Just imagine what would have happened if Trump, that amoral loose cannon, had decided to take over the Democrats instead of the Republicans. Since he seems to have no genuine principles, it could have happened—and if it did the Supers could have stopped him, one would hope. 

This seems farfetched, but I have a friend who covered Trump for a couple of years for the New York Times. He says that The Donald is characterized by his amazing ability to reflect whatever whoever he’s talking to wants to hear. Having no principles makes that pretty easy to do. He might well have claimed to be a Democrat, and gotten away with it in the primaries. 

I don’t think having a one-party system is a good idea. A touch of isolationism, for example, is often a valuable contribution to the excessive interventionism that Democrats have historically been prey to. Some of the government projects that some Democrats enthusiastically promote are bad ideas, e.g. Jerry Brown’s water tunnels, maybe even his high-speed train in its current incarnation. Naysayers are sometimes needed, and if the Republicans are gone, where will we get them? 

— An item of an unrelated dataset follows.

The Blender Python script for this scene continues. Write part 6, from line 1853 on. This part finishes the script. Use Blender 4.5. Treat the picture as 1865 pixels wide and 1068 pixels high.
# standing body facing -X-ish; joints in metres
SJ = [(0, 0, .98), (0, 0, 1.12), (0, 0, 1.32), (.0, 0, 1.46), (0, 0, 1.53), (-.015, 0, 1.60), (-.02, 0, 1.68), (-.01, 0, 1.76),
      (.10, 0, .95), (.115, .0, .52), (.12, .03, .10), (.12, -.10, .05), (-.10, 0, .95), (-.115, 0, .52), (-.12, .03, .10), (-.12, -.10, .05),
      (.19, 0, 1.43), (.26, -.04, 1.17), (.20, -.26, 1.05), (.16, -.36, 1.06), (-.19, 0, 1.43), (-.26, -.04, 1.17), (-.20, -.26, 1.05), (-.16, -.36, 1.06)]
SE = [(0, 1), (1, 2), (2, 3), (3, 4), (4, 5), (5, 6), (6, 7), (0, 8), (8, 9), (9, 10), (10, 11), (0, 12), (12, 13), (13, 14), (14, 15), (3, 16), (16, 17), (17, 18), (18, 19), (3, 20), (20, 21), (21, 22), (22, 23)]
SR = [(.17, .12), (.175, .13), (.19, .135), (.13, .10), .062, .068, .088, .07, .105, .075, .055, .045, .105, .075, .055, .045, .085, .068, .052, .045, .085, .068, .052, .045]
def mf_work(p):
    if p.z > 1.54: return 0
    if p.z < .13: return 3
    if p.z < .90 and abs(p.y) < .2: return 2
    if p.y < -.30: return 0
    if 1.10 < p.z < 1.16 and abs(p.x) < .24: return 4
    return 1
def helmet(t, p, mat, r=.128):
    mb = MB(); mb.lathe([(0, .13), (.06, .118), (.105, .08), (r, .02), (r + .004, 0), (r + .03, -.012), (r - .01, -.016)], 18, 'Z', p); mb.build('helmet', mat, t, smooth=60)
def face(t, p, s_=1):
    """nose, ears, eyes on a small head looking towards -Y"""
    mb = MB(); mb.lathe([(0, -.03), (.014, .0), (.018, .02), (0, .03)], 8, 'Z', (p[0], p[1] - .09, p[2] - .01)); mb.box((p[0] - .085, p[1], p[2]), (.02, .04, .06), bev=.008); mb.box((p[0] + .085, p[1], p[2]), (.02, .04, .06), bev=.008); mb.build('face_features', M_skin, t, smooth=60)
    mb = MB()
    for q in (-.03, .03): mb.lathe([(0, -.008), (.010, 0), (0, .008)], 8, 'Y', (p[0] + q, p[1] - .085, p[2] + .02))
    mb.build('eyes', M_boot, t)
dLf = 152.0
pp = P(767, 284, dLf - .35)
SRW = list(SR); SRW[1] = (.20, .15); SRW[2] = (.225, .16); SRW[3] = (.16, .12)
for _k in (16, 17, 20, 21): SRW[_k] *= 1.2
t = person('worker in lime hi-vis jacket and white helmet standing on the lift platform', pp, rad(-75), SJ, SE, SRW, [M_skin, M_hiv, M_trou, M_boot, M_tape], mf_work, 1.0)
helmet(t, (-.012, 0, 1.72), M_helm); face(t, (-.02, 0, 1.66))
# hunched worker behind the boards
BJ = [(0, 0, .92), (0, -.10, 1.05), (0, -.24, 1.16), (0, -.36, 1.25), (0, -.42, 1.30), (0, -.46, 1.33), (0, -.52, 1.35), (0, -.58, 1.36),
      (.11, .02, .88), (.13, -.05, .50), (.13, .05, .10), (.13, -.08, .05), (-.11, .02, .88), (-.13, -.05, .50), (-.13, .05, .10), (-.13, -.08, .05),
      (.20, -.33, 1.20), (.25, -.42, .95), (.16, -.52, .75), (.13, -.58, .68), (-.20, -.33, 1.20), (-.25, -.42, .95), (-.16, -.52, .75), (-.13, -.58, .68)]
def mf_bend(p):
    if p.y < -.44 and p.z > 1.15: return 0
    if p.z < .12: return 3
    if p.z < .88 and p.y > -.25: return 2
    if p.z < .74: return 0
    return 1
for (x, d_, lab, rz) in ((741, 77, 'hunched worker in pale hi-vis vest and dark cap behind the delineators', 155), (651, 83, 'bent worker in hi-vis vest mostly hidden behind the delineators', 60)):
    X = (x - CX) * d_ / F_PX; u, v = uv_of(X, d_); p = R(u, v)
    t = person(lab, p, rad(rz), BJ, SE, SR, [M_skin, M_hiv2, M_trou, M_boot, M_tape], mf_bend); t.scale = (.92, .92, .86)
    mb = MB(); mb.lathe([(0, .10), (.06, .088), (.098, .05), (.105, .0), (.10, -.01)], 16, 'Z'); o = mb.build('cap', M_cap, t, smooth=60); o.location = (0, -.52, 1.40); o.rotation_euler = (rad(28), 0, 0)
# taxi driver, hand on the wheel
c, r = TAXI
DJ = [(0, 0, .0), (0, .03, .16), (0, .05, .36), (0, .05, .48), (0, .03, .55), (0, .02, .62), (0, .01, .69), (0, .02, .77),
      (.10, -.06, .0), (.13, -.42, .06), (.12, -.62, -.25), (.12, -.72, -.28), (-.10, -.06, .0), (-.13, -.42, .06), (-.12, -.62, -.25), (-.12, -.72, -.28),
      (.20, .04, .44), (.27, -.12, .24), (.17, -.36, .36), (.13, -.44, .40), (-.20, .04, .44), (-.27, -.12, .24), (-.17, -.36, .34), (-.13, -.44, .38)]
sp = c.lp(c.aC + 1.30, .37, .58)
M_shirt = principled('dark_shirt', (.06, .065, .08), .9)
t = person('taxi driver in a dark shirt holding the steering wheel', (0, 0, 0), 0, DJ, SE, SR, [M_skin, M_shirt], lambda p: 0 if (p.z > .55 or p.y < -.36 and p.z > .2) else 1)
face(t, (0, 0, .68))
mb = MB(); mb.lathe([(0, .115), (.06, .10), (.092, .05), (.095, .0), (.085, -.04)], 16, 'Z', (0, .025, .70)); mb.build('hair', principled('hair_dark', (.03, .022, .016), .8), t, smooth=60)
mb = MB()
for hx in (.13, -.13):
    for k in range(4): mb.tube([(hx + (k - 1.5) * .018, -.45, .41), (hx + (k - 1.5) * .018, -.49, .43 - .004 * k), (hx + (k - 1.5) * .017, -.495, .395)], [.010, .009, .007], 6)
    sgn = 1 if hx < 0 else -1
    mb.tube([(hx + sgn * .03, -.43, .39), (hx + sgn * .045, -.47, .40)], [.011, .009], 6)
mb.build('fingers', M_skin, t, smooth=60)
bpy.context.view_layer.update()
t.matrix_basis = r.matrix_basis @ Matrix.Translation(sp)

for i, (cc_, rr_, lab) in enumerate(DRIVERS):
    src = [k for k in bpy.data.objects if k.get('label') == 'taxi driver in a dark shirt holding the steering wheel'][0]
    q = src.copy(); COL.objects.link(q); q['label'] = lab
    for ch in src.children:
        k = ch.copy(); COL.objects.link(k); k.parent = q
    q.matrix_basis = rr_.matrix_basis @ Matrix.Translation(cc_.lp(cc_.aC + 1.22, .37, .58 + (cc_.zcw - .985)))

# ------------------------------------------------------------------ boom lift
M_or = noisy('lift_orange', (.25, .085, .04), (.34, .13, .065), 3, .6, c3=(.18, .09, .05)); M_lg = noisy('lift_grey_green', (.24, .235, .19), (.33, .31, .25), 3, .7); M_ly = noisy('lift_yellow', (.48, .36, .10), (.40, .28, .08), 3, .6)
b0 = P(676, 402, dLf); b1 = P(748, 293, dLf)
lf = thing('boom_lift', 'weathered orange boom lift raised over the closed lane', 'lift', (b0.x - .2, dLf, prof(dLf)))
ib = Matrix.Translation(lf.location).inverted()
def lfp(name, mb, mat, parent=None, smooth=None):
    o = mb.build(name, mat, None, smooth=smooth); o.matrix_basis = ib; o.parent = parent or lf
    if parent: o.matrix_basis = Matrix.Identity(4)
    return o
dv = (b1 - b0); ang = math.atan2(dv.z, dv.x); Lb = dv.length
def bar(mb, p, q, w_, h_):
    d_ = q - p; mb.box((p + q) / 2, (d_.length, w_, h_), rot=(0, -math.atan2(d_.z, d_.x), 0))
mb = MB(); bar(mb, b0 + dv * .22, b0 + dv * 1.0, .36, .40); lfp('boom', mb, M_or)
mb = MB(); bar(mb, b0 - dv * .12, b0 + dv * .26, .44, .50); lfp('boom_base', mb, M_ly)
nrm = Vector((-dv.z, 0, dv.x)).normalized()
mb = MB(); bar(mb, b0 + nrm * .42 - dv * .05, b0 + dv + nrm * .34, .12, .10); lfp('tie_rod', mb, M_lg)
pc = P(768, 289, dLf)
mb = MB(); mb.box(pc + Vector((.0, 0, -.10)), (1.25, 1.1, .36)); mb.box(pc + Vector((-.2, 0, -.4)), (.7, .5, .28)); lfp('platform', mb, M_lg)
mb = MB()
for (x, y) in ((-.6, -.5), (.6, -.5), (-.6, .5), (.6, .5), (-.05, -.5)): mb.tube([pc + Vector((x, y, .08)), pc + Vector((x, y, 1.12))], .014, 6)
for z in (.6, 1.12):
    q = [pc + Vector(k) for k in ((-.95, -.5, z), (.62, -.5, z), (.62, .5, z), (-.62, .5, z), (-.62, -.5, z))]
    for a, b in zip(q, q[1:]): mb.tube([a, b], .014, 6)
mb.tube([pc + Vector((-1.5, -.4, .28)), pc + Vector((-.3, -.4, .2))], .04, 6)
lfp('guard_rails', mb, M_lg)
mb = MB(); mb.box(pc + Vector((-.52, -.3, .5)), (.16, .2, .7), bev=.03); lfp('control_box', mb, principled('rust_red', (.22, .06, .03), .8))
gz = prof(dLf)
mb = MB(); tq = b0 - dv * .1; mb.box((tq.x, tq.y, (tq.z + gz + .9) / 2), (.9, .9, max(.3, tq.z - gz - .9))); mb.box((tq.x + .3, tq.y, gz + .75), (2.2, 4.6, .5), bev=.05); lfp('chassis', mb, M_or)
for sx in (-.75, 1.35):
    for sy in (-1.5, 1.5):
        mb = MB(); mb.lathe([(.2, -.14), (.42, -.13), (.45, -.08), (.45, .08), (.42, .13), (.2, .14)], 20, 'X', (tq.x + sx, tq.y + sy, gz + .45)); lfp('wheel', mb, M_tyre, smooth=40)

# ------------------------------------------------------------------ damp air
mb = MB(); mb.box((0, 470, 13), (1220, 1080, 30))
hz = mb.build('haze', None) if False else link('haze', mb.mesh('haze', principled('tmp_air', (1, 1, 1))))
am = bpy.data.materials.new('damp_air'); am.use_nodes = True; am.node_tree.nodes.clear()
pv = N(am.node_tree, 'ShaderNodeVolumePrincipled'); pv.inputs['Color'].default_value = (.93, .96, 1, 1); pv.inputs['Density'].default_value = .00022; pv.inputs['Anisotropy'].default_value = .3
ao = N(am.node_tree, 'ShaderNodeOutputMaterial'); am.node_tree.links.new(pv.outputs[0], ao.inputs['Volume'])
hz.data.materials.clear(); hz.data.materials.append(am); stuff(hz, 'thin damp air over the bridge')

The Republican party has a long and generally respectable history. Going back a bit, Earl Warren, the architect of the modern Supreme Court, called himself a Republican. Back even further, my husband’s grandfather, born in 1869, voted Republican all his life into his nineties because he came from a Quaker abolitionist background and belonged to the party which had opposed slavery. 

Unfortunately, it’s too late for the remaining sane Republicans, if there are any left, to mount a Dump Trump movement before this election. Some sort of lower-case reconstruction is going to be necessary after the election, but it’s not clear what form it might take. David Brooks, Debra Sanders, Susan Collins, even Mitt Romney or John Cain: do you have any new ideas for your party at this critical juncture in America history?  

Brooks in today’s New York Times seems to be working on it. Let’s hope someone’s paying attention.